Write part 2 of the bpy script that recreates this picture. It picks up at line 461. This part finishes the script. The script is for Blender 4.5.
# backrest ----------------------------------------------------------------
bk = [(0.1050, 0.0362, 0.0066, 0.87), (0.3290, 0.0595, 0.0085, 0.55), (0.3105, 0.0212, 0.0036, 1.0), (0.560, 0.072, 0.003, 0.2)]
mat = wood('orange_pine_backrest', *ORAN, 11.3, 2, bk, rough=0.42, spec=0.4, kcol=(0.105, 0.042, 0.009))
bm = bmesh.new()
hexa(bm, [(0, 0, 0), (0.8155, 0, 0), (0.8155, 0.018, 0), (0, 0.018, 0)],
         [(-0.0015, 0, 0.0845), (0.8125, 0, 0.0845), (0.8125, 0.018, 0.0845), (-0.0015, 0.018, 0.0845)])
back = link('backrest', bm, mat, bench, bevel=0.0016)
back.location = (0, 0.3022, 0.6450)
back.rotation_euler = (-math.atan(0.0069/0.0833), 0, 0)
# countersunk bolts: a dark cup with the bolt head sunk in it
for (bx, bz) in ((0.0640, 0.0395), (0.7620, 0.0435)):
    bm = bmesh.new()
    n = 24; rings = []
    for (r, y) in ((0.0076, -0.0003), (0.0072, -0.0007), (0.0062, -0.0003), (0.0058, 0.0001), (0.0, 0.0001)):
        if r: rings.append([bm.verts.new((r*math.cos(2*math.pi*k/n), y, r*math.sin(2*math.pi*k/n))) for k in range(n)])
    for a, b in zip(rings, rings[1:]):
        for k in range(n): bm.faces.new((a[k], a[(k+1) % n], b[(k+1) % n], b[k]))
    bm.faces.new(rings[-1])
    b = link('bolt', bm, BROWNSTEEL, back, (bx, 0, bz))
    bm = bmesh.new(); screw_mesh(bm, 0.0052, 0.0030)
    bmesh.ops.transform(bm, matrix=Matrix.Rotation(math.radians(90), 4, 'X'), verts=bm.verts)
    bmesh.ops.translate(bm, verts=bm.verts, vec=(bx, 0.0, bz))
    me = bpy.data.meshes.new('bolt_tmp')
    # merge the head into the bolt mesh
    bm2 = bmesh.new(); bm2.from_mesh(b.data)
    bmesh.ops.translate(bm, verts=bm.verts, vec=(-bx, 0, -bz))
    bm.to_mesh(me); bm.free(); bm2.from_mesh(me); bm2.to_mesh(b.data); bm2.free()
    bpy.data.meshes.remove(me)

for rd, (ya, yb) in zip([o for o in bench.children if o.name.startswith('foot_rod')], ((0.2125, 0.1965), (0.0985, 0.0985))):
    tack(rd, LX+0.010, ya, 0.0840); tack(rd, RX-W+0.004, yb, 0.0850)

TASK TO CARRY OUT:
Repeat the data above, word for word.

IN RESPONSE:
Write part 2 of the bpy script that recreates this picture. It picks up at line 461. This part finishes the script. The script is for Blender 4.5.
# backrest ----------------------------------------------------------------
bk = [(0.1050, 0.0362, 0.0066, 0.87), (0.3290, 0.0595, 0.0085, 0.55), (0.3105, 0.0212, 0.0036, 1.0), (0.560, 0.072, 0.003, 0.2)]
mat = wood('orange_pine_backrest', *ORAN, 11.3, 2, bk, rough=0.42, spec=0.4, kcol=(0.105, 0.042, 0.009))
bm = bmesh.new()
hexa(bm, [(0, 0, 0), (0.8155, 0, 0), (0.8155, 0.018, 0), (0, 0.018, 0)],
         [(-0.0015, 0, 0.0845), (0.8125, 0, 0.0845), (0.8125, 0.018, 0.0845), (-0.0015, 0.018, 0.0845)])
back = link('backrest', bm, mat, bench, bevel=0.0016)
back.location = (0, 0.3022, 0.6450)
back.rotation_euler = (-math.atan(0.0069/0.0833), 0, 0)
# countersunk bolts: a dark cup with the bolt head sunk in it
for (bx, bz) in ((0.0640, 0.0395), (0.7620, 0.0435)):
    bm = bmesh.new()
    n = 24; rings = []
    for (r, y) in ((0.0076, -0.0003), (0.0072, -0.0007), (0.0062, -0.0003), (0.0058, 0.0001), (0.0, 0.0001)):
        if r: rings.append([bm.verts.new((r*math.cos(2*math.pi*k/n), y, r*math.sin(2*math.pi*k/n))) for k in range(n)])
    for a, b in zip(rings, rings[1:]):
        for k in range(n): bm.faces.new((a[k], a[(k+1) % n], b[(k+1) % n], b[k]))
    bm.faces.new(rings[-1])
    b = link('bolt', bm, BROWNSTEEL, back, (bx, 0, bz))
    bm = bmesh.new(); screw_mesh(bm, 0.0052, 0.0030)
    bmesh.ops.transform(bm, matrix=Matrix.Rotation(math.radians(90), 4, 'X'), verts=bm.verts)
    bmesh.ops.translate(bm, verts=bm.verts, vec=(bx, 0.0, bz))
    me = bpy.data.meshes.new('bolt_tmp')
    # merge the head into the bolt mesh
    bm2 = bmesh.new(); bm2.from_mesh(b.data)
    bmesh.ops.translate(bm, verts=bm.verts, vec=(-bx, 0, -bz))
    bm.to_mesh(me); bm.free(); bm2.from_mesh(me); bm2.to_mesh(b.data); bm2.free()
    bpy.data.meshes.remove(me)

for rd, (ya, yb) in zip([o for o in bench.children if o.name.startswith('foot_rod')], ((0.2125, 0.1965), (0.0985, 0.0985))):
    tack(rd, LX+0.010, ya, 0.0840); tack(rd, RX-W+0.004, yb, 0.0850)